Should the Elgin Marbles be returned to Greece? | WHAT REALLY HAPPENED

Should the Elgin Marbles be returned to Greece?

The British Museum is the proud possessor of some of Greece’s most ancient and priceless artefacts. In the bicentenary of the Greek War of Independence it is meet to reflect on what wonders Greece has wrought and whether there ought to be a restitution of the Ancient Greek monuments that are now held far from Greece.

How did these friezes from Athens come to be in London? Cast your mind back over 200 years. Greece was a province of the Ottoman Empire. Proud Ellas had been subjugated by the Turks in the 15th century. The Orthodox Christians were reduced to dhimmi status. Many Hellenes resolved to endure the galling yoke of Ottoman oppression no longer. They valiantly battled against overwhelming odds to cast off the heavy shackles cast in Istanbul.

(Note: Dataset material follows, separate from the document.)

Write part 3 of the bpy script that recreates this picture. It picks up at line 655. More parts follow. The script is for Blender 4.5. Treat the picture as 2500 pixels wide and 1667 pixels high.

It was during the Greek War of Liberation that the British ambassador to the Sublime Porte was the Earl of Elgin. Like most British patricians his noble lordship was classically educated. He had been brought up on tales of the resplendence and genius of the Greek race. In Athens he saw that the Acropolis (‘’upper city’’) was used by the Ottoman Army as a munitions dump. By happenstance or design the Parthenon (‘’virgin temple’’) could have been blown to zhenat.